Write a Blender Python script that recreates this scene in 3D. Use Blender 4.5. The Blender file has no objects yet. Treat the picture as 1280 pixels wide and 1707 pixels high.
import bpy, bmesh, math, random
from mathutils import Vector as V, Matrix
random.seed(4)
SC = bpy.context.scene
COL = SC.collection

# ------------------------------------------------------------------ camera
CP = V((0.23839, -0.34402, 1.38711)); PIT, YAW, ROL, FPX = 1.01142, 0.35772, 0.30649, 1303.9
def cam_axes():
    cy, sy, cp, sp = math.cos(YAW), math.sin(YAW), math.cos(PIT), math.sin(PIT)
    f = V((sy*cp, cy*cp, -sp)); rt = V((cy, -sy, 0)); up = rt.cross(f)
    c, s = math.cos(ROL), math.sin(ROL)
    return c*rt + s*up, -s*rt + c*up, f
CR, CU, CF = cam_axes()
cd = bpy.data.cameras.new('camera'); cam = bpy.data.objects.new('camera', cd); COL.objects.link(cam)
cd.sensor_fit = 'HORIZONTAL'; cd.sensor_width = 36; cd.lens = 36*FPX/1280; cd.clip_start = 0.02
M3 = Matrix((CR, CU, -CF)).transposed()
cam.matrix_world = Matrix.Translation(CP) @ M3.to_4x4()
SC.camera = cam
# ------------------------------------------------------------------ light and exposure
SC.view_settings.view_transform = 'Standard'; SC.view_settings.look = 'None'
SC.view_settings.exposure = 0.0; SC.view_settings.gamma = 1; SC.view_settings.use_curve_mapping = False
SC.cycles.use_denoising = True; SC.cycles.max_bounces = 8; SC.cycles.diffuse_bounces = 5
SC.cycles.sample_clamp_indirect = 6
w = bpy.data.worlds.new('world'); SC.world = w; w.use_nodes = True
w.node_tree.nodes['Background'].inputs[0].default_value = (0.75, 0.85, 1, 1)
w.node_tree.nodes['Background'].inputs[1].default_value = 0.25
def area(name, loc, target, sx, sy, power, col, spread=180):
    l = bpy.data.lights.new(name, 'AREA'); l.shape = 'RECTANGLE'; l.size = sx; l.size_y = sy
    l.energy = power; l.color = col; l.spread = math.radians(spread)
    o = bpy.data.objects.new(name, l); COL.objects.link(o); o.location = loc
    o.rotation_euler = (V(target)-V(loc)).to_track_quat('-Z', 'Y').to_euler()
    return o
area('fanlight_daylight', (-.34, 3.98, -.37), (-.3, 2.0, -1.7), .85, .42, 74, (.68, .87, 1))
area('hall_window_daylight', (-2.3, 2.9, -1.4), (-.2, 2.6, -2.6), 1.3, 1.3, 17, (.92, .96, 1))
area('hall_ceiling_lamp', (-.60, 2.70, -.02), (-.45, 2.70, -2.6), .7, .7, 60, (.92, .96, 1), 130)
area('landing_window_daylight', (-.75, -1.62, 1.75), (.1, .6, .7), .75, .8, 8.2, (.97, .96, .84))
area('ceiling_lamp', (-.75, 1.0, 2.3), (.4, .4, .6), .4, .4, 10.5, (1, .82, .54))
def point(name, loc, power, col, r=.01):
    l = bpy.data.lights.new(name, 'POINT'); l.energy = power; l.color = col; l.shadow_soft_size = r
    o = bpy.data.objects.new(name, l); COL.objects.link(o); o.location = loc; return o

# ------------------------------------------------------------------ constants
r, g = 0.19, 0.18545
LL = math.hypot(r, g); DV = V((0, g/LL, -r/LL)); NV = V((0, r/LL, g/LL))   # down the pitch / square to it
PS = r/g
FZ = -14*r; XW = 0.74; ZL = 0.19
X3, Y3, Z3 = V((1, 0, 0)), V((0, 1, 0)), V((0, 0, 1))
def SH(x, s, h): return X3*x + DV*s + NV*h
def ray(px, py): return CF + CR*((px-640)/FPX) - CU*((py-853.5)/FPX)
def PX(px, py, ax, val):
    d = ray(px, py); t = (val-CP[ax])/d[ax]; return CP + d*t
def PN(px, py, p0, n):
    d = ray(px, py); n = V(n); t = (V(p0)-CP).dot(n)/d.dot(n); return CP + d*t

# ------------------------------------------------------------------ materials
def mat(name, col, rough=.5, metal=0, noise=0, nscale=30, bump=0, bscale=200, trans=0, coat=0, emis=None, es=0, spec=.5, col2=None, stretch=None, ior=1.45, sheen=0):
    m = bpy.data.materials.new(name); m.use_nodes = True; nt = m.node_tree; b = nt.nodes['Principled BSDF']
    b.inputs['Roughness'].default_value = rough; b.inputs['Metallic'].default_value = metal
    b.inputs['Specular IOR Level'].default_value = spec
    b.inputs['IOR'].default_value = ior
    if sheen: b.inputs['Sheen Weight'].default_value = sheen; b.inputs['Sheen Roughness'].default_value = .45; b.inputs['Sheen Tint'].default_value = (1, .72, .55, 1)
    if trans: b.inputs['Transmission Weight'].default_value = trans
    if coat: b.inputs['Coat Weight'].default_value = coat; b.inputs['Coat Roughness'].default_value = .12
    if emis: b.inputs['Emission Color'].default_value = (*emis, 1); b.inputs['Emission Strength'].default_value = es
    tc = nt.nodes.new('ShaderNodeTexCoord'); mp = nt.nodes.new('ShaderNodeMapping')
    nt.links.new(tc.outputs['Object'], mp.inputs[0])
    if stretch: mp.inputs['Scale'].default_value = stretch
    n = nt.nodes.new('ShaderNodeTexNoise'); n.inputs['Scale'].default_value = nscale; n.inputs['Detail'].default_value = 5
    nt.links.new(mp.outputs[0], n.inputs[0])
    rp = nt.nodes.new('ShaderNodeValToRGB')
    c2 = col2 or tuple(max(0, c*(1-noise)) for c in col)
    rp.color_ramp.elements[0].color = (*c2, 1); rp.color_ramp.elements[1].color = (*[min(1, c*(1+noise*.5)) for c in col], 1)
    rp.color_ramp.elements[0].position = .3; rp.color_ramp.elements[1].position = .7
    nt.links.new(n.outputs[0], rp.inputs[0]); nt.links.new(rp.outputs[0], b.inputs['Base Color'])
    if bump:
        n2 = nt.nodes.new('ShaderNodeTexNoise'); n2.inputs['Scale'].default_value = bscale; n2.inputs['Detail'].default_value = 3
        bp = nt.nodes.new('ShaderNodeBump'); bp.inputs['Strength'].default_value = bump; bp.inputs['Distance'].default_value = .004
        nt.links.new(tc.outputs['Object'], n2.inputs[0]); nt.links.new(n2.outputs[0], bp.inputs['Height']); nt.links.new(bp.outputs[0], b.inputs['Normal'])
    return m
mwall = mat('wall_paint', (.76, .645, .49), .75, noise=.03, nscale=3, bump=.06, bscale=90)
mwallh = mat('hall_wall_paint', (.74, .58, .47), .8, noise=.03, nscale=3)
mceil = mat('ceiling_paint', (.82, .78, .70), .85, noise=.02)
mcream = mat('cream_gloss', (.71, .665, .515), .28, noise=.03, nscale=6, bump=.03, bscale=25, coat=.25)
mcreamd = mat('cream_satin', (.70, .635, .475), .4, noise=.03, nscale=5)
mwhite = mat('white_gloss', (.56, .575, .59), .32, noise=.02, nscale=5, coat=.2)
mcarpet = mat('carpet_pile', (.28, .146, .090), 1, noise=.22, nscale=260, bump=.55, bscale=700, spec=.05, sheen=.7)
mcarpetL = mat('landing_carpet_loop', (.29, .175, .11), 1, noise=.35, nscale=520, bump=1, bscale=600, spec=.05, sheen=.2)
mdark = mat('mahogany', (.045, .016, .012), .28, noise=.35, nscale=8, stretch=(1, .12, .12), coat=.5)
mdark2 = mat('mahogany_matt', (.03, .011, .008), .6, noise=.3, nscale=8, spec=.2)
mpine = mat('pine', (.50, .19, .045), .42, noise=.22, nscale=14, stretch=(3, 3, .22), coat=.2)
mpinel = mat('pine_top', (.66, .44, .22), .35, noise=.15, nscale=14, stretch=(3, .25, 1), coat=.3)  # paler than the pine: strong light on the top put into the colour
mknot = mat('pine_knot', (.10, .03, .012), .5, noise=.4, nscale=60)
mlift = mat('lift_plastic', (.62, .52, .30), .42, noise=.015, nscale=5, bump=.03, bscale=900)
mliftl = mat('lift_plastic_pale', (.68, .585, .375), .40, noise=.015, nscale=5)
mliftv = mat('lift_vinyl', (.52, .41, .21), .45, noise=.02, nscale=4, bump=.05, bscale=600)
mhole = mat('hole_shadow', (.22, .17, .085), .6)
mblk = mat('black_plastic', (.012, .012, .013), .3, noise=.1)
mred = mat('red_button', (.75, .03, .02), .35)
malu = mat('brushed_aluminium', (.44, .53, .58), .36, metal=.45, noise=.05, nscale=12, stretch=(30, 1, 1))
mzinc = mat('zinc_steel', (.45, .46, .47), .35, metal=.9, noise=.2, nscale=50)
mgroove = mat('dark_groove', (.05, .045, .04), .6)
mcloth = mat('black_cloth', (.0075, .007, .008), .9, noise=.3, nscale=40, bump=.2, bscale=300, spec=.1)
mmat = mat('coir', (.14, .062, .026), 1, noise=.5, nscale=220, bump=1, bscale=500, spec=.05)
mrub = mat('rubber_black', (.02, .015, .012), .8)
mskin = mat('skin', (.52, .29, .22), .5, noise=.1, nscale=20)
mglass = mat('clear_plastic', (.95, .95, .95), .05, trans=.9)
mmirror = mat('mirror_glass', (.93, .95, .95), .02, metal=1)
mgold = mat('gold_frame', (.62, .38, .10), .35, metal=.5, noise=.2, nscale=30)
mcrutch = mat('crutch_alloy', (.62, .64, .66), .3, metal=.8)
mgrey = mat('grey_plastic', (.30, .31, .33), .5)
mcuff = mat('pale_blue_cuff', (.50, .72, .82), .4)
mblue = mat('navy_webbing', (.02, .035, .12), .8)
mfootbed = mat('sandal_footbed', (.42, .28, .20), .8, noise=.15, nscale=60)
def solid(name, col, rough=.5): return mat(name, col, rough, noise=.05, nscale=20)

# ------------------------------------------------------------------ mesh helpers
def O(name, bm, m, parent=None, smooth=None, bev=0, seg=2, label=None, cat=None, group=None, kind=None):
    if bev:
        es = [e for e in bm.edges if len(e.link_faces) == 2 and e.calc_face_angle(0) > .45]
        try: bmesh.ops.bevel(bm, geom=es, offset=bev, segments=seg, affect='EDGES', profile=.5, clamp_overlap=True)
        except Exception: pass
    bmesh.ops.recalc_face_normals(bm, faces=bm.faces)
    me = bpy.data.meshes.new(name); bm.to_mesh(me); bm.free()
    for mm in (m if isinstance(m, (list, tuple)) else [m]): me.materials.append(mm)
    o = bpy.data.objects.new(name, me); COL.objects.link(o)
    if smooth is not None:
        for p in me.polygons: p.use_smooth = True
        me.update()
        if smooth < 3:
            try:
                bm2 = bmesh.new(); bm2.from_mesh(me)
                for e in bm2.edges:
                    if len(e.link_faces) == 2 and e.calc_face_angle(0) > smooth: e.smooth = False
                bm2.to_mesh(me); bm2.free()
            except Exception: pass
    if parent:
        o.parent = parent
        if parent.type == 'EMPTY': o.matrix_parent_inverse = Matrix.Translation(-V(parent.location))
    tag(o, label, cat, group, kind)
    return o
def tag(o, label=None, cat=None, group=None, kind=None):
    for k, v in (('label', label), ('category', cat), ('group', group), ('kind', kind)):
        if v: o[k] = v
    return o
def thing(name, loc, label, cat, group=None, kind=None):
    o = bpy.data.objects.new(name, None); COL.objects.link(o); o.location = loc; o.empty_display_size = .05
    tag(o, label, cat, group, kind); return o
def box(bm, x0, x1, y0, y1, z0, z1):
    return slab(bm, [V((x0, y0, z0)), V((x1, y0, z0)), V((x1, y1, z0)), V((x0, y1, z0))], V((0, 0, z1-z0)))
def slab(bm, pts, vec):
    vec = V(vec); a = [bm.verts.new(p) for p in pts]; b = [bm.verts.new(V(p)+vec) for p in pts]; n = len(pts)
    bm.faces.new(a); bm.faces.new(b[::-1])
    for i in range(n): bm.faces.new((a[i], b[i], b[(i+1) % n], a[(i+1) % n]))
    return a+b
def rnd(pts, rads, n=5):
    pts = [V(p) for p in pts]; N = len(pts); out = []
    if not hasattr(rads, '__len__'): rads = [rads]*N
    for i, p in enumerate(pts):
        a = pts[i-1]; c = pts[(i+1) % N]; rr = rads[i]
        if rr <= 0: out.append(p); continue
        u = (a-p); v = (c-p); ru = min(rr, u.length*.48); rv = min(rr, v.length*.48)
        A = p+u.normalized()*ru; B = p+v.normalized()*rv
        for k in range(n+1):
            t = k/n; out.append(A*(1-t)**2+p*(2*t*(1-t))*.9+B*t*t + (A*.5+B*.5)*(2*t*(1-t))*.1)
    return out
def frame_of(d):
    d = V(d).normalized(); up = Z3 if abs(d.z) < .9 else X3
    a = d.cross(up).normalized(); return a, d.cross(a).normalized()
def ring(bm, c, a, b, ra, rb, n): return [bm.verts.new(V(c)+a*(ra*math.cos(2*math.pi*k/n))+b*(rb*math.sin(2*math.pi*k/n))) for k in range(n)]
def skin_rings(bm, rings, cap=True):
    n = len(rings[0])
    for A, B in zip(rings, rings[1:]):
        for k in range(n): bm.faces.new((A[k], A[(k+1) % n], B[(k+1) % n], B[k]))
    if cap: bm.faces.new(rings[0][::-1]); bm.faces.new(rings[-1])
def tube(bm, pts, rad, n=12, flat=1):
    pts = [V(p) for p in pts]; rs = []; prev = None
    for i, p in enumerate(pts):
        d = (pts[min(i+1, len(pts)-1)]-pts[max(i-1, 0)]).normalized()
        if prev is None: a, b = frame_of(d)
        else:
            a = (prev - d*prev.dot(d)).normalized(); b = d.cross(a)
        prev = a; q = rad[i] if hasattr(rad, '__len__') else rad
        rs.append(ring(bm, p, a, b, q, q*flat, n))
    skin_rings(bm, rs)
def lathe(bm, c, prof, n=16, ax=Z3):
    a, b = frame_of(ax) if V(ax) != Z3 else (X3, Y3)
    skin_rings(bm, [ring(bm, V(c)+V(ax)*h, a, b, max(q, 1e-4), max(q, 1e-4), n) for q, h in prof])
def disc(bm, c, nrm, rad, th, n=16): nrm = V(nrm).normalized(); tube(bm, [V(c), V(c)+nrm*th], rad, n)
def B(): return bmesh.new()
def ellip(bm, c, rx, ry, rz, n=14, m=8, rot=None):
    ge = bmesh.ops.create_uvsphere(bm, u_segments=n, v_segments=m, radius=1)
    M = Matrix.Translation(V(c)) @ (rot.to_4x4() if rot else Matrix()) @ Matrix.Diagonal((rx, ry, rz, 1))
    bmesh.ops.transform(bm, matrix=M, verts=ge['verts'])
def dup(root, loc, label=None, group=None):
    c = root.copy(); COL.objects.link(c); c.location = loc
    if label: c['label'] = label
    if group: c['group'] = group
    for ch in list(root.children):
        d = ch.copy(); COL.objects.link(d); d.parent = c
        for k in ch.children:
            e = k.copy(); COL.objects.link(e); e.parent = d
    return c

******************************

■ Task instructions: Exactly repeat the lines running from the top of the listing to the line bearing "COL = SC.collection", both of those lines included, and only them.

■ Correct response:
Write a Blender Python script that recreates this scene in 3D. Use Blender 4.5. The Blender file has no objects yet. Treat the picture as 1280 pixels wide and 1707 pixels high.
import bpy, bmesh, math, random
from mathutils import Vector as V, Matrix
random.seed(4)
SC = bpy.context.scene
COL = SC.collection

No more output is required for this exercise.